A US defense contractor with secret security clearance and his wife lived for decades under the aliases of two dead children, according to court papers charging the Hawaii couple with identity theft and conspiring against the federal government.
Walter Primrose and his wife Gwynn Morrison, who are in their 60s, were accused of stealing the identities of Bobby Edward Fort, an infant boy who died in 1967, and Julie Lyn Montague, a baby girl who died in 1968, according to a complaint filed in Hawaii federal court.
Since 1987, the couple have used the identities of the children, who were from Texas, to obtain driver's licenses, social security numbers and passports, the complaint said.

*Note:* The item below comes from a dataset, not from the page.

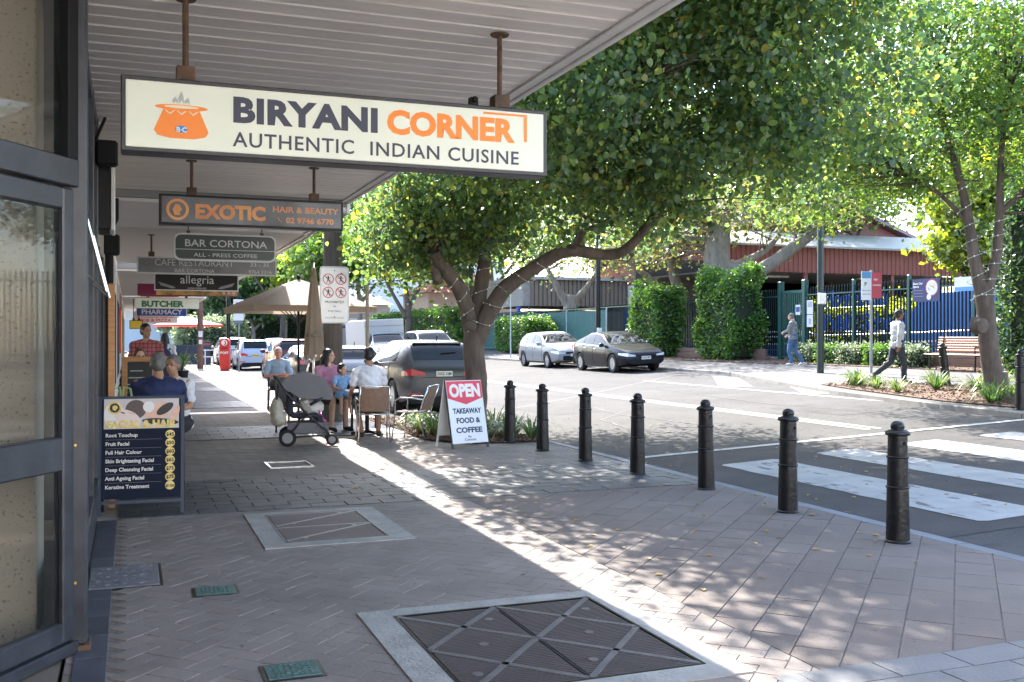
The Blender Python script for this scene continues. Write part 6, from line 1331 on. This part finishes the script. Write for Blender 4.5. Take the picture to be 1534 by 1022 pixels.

US prosecutors did not allude to a motive in court documents for the couple's decision to steal the childrens' identities.
In a motion filed ahead of a detention hearing scheduled for Thursday, prosecutors said Primrose had secret security clearance throughout his time as an avionics electrical technician with the Coast Guard and as a contractor.
"Primrose through his work in the Coast Guard as an avionics electrical technician has become highly skilled in electronics and would be able to communicate surreptitiously with others if released from pretrial confinement," they wrote.
The couple's background
Primrose failed to report several trips to Canada as required under his secret clearance status, although he did report other foreign travel, the detention motion said.
Morrison lived in Romania when it was within the Communist bloc, and federal agents seized photographs of the pair apparently wearing uniforms of the KGB, the former Soviet Committee for State Security, the motion said.
Primrose also used Fort's identity to enlist in the US Coast Guard in 1994, US prosecutors said in the complaint. He used it until he retired and began working as a Department of Defense contractor in 2016.
Primrose and Morrison have been in custody since their arrest on Friday. Their attorneys were not immediately available for comment.